Wednesday, June 28, 2017

Approaching the Bubble Nebula

Approaching the Bubble Nebula:

Discover the cosmos! Each day a different image or photograph of our fascinating universe is featured, along with a brief explanation written by a professional astronomer.

2017 May 31

Approaching the Bubble Nebula

Visualization Credit: NASA, ESA, and F. Summers, G. Bacon, Z. Levay, and L. Frattare (Viz 3D Team, STScI);

Acknowledgment: T. Rector/University of Alaska Anchorage, H. Schweiker/WIYN and NOAO/AURA/NSF, NASA, ESA, and the Hubble Heritage Team (STScI/AURA)

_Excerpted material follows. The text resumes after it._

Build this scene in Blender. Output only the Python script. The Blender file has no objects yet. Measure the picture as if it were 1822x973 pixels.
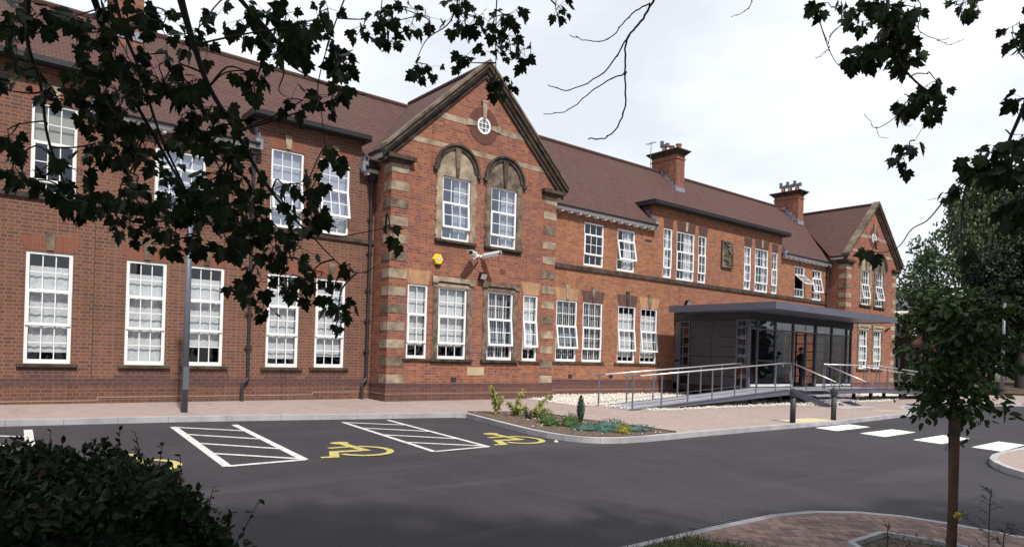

Explanation: What would it look like to approach the Bubble Nebula? Blown by the wind and radiation from a massive star, this bubble now spans seven light-years in diameter. The hot star inside is thousands of times more luminous than our Sun, and is now offset from the nebula's center. The visualization starts with a direct approach toward the Bubble Nebula (NGC 7635) and then moves around the nebula while continuing the approach. The featured time-lapse visualization is extrapolated from images with the orbiting Hubble Space Telescope and the WIYN telescope on Kitt Peak in Arizona, USA. The 3D-computer model on which this visualization is based includes artistic interpretations, and distances are significantly compressed.